■ DATASET EXCERPT ■
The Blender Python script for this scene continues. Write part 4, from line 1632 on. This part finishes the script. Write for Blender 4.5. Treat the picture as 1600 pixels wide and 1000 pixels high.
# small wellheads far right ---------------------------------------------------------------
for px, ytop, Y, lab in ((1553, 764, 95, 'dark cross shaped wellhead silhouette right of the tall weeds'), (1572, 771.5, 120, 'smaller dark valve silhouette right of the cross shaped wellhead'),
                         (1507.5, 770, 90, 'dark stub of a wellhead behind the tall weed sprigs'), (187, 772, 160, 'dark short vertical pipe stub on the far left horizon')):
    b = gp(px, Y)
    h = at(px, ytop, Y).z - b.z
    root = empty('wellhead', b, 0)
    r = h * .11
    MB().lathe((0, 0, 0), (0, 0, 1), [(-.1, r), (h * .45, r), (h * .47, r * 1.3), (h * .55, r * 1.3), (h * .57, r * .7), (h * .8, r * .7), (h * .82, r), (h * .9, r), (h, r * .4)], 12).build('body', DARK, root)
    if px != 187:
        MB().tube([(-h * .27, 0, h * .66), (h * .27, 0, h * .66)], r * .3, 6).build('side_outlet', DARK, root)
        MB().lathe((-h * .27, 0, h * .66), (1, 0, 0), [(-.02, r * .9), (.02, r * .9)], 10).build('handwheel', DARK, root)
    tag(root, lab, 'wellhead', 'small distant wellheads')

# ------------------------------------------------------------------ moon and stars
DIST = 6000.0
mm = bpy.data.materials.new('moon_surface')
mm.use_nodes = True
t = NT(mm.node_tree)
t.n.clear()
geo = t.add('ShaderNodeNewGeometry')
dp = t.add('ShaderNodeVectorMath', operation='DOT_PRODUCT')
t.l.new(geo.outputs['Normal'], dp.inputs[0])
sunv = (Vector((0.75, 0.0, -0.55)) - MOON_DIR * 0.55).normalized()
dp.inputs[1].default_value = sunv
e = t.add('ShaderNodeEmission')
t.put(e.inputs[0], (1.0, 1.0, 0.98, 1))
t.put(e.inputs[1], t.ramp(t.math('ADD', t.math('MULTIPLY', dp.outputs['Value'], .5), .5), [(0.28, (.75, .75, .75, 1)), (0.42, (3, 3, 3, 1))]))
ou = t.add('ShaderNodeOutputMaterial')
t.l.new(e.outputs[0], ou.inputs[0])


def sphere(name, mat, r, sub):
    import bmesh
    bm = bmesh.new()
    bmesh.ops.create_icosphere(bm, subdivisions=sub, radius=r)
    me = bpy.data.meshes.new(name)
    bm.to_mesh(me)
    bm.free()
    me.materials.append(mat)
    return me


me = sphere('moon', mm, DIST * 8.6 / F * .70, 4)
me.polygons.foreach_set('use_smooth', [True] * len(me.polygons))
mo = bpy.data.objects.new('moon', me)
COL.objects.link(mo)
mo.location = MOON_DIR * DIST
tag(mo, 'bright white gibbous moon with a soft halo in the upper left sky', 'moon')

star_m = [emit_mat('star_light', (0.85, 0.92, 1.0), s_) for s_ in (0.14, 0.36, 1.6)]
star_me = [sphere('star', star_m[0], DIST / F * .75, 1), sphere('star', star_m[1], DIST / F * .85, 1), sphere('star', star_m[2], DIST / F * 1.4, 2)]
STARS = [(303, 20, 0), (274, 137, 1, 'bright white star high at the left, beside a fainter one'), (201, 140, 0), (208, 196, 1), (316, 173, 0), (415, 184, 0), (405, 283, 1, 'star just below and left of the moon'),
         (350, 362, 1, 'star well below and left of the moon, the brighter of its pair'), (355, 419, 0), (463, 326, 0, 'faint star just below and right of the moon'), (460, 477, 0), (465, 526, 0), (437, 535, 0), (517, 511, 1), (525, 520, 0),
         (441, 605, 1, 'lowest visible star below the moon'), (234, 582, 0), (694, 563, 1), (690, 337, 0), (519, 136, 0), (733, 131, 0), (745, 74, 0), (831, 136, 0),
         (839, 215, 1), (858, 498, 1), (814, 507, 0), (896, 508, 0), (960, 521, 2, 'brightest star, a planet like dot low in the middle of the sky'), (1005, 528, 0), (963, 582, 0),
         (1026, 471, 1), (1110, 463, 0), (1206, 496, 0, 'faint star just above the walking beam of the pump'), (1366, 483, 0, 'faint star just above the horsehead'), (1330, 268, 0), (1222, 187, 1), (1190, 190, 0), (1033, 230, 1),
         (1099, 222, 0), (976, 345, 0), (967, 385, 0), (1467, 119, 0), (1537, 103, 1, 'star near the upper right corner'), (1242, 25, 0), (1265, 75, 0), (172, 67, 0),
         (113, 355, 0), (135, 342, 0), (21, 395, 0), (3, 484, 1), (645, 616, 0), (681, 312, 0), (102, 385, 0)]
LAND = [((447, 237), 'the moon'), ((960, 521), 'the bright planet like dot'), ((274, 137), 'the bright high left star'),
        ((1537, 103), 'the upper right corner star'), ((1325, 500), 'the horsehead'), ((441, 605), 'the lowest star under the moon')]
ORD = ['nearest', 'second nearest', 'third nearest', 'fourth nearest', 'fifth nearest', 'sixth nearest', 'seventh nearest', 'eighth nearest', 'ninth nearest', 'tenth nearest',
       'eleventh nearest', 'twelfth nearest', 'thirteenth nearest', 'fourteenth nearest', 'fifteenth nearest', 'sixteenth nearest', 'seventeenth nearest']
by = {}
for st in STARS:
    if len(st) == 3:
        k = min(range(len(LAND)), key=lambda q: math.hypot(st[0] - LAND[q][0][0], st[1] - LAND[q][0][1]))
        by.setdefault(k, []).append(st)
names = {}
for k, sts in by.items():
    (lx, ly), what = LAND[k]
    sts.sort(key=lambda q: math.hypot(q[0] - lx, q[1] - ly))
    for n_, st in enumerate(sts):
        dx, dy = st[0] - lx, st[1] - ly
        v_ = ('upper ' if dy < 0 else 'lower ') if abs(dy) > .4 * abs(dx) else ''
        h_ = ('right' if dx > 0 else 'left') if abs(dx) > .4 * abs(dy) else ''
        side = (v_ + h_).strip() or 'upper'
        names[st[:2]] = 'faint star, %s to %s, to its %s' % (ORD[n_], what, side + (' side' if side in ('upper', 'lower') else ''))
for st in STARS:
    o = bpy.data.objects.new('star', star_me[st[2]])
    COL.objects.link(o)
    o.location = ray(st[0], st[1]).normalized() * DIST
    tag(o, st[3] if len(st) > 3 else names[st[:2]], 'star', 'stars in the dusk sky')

■ EXERCISE TASK ■
Please print exactly what appears from the first line of the data through the line with "t.l.new(e.outputs[0], ou.inputs[0])", including both of those lines and nothing past them.

■ RESULT BELOW ■
The Blender Python script for this scene continues. Write part 4, from line 1632 on. This part finishes the script. Write for Blender 4.5. Treat the picture as 1600 pixels wide and 1000 pixels high.
# small wellheads far right ---------------------------------------------------------------
for px, ytop, Y, lab in ((1553, 764, 95, 'dark cross shaped wellhead silhouette right of the tall weeds'), (1572, 771.5, 120, 'smaller dark valve silhouette right of the cross shaped wellhead'),
                         (1507.5, 770, 90, 'dark stub of a wellhead behind the tall weed sprigs'), (187, 772, 160, 'dark short vertical pipe stub on the far left horizon')):
    b = gp(px, Y)
    h = at(px, ytop, Y).z - b.z
    root = empty('wellhead', b, 0)
    r = h * .11
    MB().lathe((0, 0, 0), (0, 0, 1), [(-.1, r), (h * .45, r), (h * .47, r * 1.3), (h * .55, r * 1.3), (h * .57, r * .7), (h * .8, r * .7), (h * .82, r), (h * .9, r), (h, r * .4)], 12).build('body', DARK, root)
    if px != 187:
        MB().tube([(-h * .27, 0, h * .66), (h * .27, 0, h * .66)], r * .3, 6).build('side_outlet', DARK, root)
        MB().lathe((-h * .27, 0, h * .66), (1, 0, 0), [(-.02, r * .9), (.02, r * .9)], 10).build('handwheel', DARK, root)
    tag(root, lab, 'wellhead', 'small distant wellheads')

# ------------------------------------------------------------------ moon and stars
DIST = 6000.0
mm = bpy.data.materials.new('moon_surface')
mm.use_nodes = True
t = NT(mm.node_tree)
t.n.clear()
geo = t.add('ShaderNodeNewGeometry')
dp = t.add('ShaderNodeVectorMath', operation='DOT_PRODUCT')
t.l.new(geo.outputs['Normal'], dp.inputs[0])
sunv = (Vector((0.75, 0.0, -0.55)) - MOON_DIR * 0.55).normalized()
dp.inputs[1].default_value = sunv
e = t.add('ShaderNodeEmission')
t.put(e.inputs[0], (1.0, 1.0, 0.98, 1))
t.put(e.inputs[1], t.ramp(t.math('ADD', t.math('MULTIPLY', dp.outputs['Value'], .5), .5), [(0.28, (.75, .75, .75, 1)), (0.42, (3, 3, 3, 1))]))
ou = t.add('ShaderNodeOutputMaterial')
t.l.new(e.outputs[0], ou.inputs[0])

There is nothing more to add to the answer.